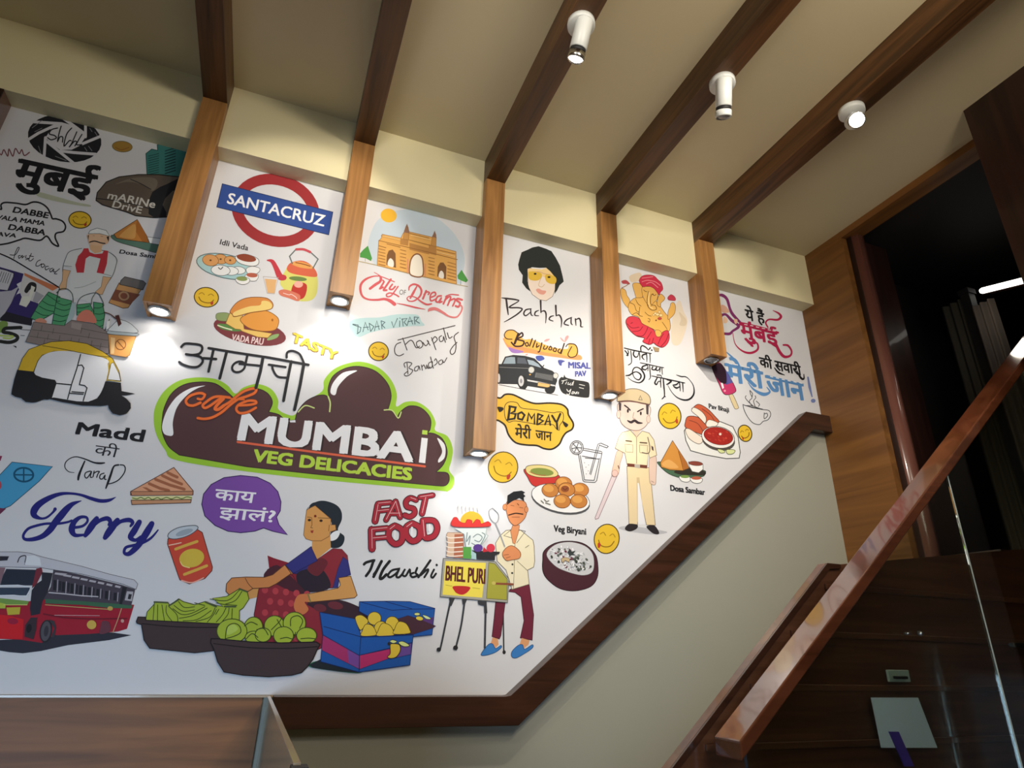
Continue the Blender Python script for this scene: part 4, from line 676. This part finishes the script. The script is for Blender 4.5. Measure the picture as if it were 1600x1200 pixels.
# --- man with curly hair, name words
G('curly_haired_face_print', 'face with bushy black hair and yellow tinted glasses'); FR(760, 360, 6)
P('#e8d6c8', '385,345 650,430 650,540 620,620 560,660 500,650 430,600 390,520', 0, '#5a504c', 4); P('#e9c98c', '385,380 400,355 520,365 570,350 650,440 645,470 520,430 400,420', 0)
P('#262a28', '298,320 310,270 330,205 390,180 430,160 490,148 560,172 610,195 650,255 690,330 715,430 725,480 685,515 665,560 640,595 645,440 600,385 560,350 500,352 430,345 385,362 385,480 410,570 375,545 335,490 340,420 305,370', 0)
P('#d9b23e', '392,400 410,385 490,390 520,415 500,460 450,472 400,455', 1); P('#d9b23e', '550,425 580,412 650,440 648,495 600,500 560,475', 1); E('#2a1a14', 457, 407, 13, 9); E('#2a1a14', 587, 438, 14, 9); ST('#c8a878', 5, '520,430 490,510 520,530 545,505'); ST('#c99a80', 5, '460,390 500,388 540,405 600,415')
P('#dc9c8c', '465,555 490,545 520,560 560,570 540,600 505,598 478,580', 1)
G('lettering_print', 'jagged black brush name below the curly haired face')
for s in ('140,632,6 190,638,16 280,650,14 300,665,10 215,720,14 300,725,14 335,740,14 290,785,14 220,830,12 165,860,6', '185,640,18 195,720,18 205,790,10', '420,735,10 370,745,14 350,780,14 370,800,12 410,770,10', '415,740,12 420,790,12 440,800,6', '490,750,8 460,765,14 455,795,12 490,800,8', '508,660,18 512,770,12', '515,760,8 545,755,14 560,790,14 555,870,6', '630,800,8 600,810,14 590,835,12 625,850,8', '650,705,18 655,800,12', '655,800,8 685,795,14 705,840,14 700,910,6', '800,815,8 750,840,14 730,875,12 770,890,10', '795,820,12 795,870,12 810,885,6', '835,830,14 840,890,8', '835,840,8 870,825,14 885,860,14 885,900,12 908,905,6'): ST('#33282c', 14, s)
G('lettering_print', 'black script film word on an orange brush swash')
P('#ef9a62', '155,1010 230,1060 400,1105 600,1135 780,1160 880,1170 880,1215 700,1195 520,1170 400,1150 300,1145 210,1110', 1); P('#f2b457', '165,990 180,945 230,930 290,960 350,1020 420,1020 520,1060 640,1100 760,1110 770,1060 820,1065 858,1110 855,1165 790,1190 700,1165 560,1145 420,1110 330,1090 240,1090 180,1050', 1); P('#a07ac0', '205,1095 260,1110 350,1135 310,1150 240,1145', 1)
P('#dda0a0', '540,1040 560,1020 595,1018 570,1040', 1); P('#dda0a0', '690,1005 705,1010 735,1045 710,1035', 1); P('#dda0a0', '735,1050 740,1000 765,985 770,1005', 1); P('#e08a8a', '360,1165 390,1155 380,1172', 0); P('#4a5aa8', '465,1180 520,1175 545,1205 500,1225 470,1210', 1)
for s, w in (('240,1020 190,1015 168,980 195,940 250,935 290,960', 9), ('300,970 265,1060', 22), ('290,1000 330,960 340,990 290,1020 350,1040 335,1080 270,1085 235,1050', 15), ('385,1050 365,1060 375,1085 395,1075 385,1050', 11), ('430,1015 405,1085', 12), ('460,1030 435,1095', 12), ('475,1060 470,1095 495,1080', 11), ('520,1055 500,1130 485,1140', 12), ('545,1080 535,1110 560,1110 575,1085', 10), ('600,1085 585,1115 610,1118 610,1095 600,1085', 10), ('640,1100 625,1125 650,1135 655,1110 640,1100', 10), ('690,1110 670,1130 690,1150 705,1120', 10), ('730,1060 700,1155', 12), ('745,1090 770,1065 830,1070 855,1120 840,1175 790,1190 765,1160 800,1090', 9)): ST('#3a2420', w, s)
# --- black taxi etc
G('black_taxi_print', 'black vintage saloon taxi seen from the front corner'); FR(760, 500, 5.455)
P('#2e3136', '60,375 130,378 160,315 230,300 330,308 410,330 455,375 490,410 560,435 600,470 600,520 585,560 570,610 520,625 505,585 350,560 330,590 290,585 265,545 60,540', 0, '#1c1d20', 5)
P('#8fa0ad', '140,375 165,320 210,312 245,315 250,375', 0, '#2a2c30', 4); P('#9aa8b5', '345,335 400,345 445,375 470,410 400,390 360,380', 0, '#2a2c30', 4); P('#555b66', '265,318 330,325 350,375 262,370', 0); ST('#1c1d20', 4, '90,400 240,400 370,410'); ST('#888', 4, '110,402 360,412', 0)
E('#c8c8c4', 383, 425, 26, 28, 0, '#5a5c60', 5); E('#c8c8c4', 590, 475, 22, 24, 0, '#5a5c60', 5); P('#6b6c6e', '420,445 570,470 565,520 410,490', 0, '#3a3b3e', 4)
for i in range(5): ST('#44464a', 3, [(425, 452 + i * 9), (565, 474 + i * 9)], 0)
ST('#c8c9cc', 13, '330,510 440,530 580,560', 0); P('#e0b070', '440,530 545,548 535,578 435,562', 0, '#5a4a2a', 4); E('#26272a', 310, 530, 40, 60, 0); E('#c8c8cc', 296, 520, 26, 48, 0, '#333', 5); E('#8a8a90', 296, 520, 10, 20); P('#26272a', '505,580 585,565 575,615 535,628 505,610', 1); E('#c8c8cc', 105, 495, 12, 38); ST('#333', 3, '110,550 330,592 610,640', 0); ST('#2a2c30', 8, '480,400 490,385', 0); E('#d8a04a', 372, 465, 8, 6)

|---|

> _Work to complete_
Copy the material above in full and exactly, skipping pictures.

> _Correct response_
Continue the Blender Python script for this scene: part 4, from line 676. This part finishes the script. The script is for Blender 4.5. Measure the picture as if it were 1600x1200 pixels.
# --- man with curly hair, name words
G('curly_haired_face_print', 'face with bushy black hair and yellow tinted glasses'); FR(760, 360, 6)
P('#e8d6c8', '385,345 650,430 650,540 620,620 560,660 500,650 430,600 390,520', 0, '#5a504c', 4); P('#e9c98c', '385,380 400,355 520,365 570,350 650,440 645,470 520,430 400,420', 0)
P('#262a28', '298,320 310,270 330,205 390,180 430,160 490,148 560,172 610,195 650,255 690,330 715,430 725,480 685,515 665,560 640,595 645,440 600,385 560,350 500,352 430,345 385,362 385,480 410,570 375,545 335,490 340,420 305,370', 0)
P('#d9b23e', '392,400 410,385 490,390 520,415 500,460 450,472 400,455', 1); P('#d9b23e', '550,425 580,412 650,440 648,495 600,500 560,475', 1); E('#2a1a14', 457, 407, 13, 9); E('#2a1a14', 587, 438, 14, 9); ST('#c8a878', 5, '520,430 490,510 520,530 545,505'); ST('#c99a80', 5, '460,390 500,388 540,405 600,415')
P('#dc9c8c', '465,555 490,545 520,560 560,570 540,600 505,598 478,580', 1)
G('lettering_print', 'jagged black brush name below the curly haired face')
for s in ('140,632,6 190,638,16 280,650,14 300,665,10 215,720,14 300,725,14 335,740,14 290,785,14 220,830,12 165,860,6', '185,640,18 195,720,18 205,790,10', '420,735,10 370,745,14 350,780,14 370,800,12 410,770,10', '415,740,12 420,790,12 440,800,6', '490,750,8 460,765,14 455,795,12 490,800,8', '508,660,18 512,770,12', '515,760,8 545,755,14 560,790,14 555,870,6', '630,800,8 600,810,14 590,835,12 625,850,8', '650,705,18 655,800,12', '655,800,8 685,795,14 705,840,14 700,910,6', '800,815,8 750,840,14 730,875,12 770,890,10', '795,820,12 795,870,12 810,885,6', '835,830,14 840,890,8', '835,840,8 870,825,14 885,860,14 885,900,12 908,905,6'): ST('#33282c', 14, s)
G('lettering_print', 'black script film word on an orange brush swash')
P('#ef9a62', '155,1010 230,1060 400,1105 600,1135 780,1160 880,1170 880,1215 700,1195 520,1170 400,1150 300,1145 210,1110', 1); P('#f2b457', '165,990 180,945 230,930 290,960 350,1020 420,1020 520,1060 640,1100 760,1110 770,1060 820,1065 858,1110 855,1165 790,1190 700,1165 560,1145 420,1110 330,1090 240,1090 180,1050', 1); P('#a07ac0', '205,1095 260,1110 350,1135 310,1150 240,1145', 1)
P('#dda0a0', '540,1040 560,1020 595,1018 570,1040', 1); P('#dda0a0', '690,1005 705,1010 735,1045 710,1035', 1); P('#dda0a0', '735,1050 740,1000 765,985 770,1005', 1); P('#e08a8a', '360,1165 390,1155 380,1172', 0); P('#4a5aa8', '465,1180 520,1175 545,1205 500,1225 470,1210', 1)
for s, w in (('240,1020 190,1015 168,980 195,940 250,935 290,960', 9), ('300,970 265,1060', 22), ('290,1000 330,960 340,990 290,1020 350,1040 335,1080 270,1085 235,1050', 15), ('385,1050 365,1060 375,1085 395,1075 385,1050', 11), ('430,1015 405,1085', 12), ('460,1030 435,1095', 12), ('475,1060 470,1095 495,1080', 11), ('520,1055 500,1130 485,1140', 12), ('545,1080 535,1110 560,1110 575,1085', 10), ('600,1085 585,1115 610,1118 610,1095 600,1085', 10), ('640,1100 625,1125 650,1135 655,1110 640,1100', 10), ('690,1110 670,1130 690,1150 705,1120', 10), ('730,1060 700,1155', 12), ('745,1090 770,1065 830,1070 855,1120 840,1175 790,1190 765,1160 800,1090', 9)): ST('#3a2420', w, s)
# --- black taxi etc
G('black_taxi_print', 'black vintage saloon taxi seen from the front corner'); FR(760, 500, 5.455)
P('#2e3136', '60,375 130,378 160,315 230,300 330,308 410,330 455,375 490,410 560,435 600,470 600,520 585,560 570,610 520,625 505,585 350,560 330,590 290,585 265,545 60,540', 0, '#1c1d20', 5)
P('#8fa0ad', '140,375 165,320 210,312 245,315 250,375', 0, '#2a2c30', 4); P('#9aa8b5', '345,335 400,345 445,375 470,410 400,390 360,380', 0, '#2a2c30', 4); P('#555b66', '265,318 330,325 350,375 262,370', 0); ST('#1c1d20', 4, '90,400 240,400 370,410'); ST('#888', 4, '110,402 360,412', 0)
E('#c8c8c4', 383, 425, 26, 28, 0, '#5a5c60', 5); E('#c8c8c4', 590, 475, 22, 24, 0, '#5a5c60', 5); P('#6b6c6e', '420,445 570,470 565,520 410,490', 0, '#3a3b3e', 4)
for i in range(5): ST('#44464a', 3, [(425, 452 + i * 9), (565, 474 + i * 9)], 0)
ST('#c8c9cc', 13, '330,510 440,530 580,560', 0); P('#e0b070', '440,530 545,548 535,578 435,562', 0, '#5a4a2a', 4); E('#26272a', 310, 530, 40, 60, 0); E('#c8c8cc', 296, 520, 26, 48, 0, '#333', 5); E('#8a8a90', 296, 520, 10, 20); P('#26272a', '505,580 585,565 575,615 535,628 505,610', 1); E('#c8c8cc', 105, 495, 12, 38); ST('#333', 3, '110,550 330,592 610,640', 0); ST('#2a2c30', 8, '480,400 490,385', 0); E('#d8a04a', 372, 465, 8, 6)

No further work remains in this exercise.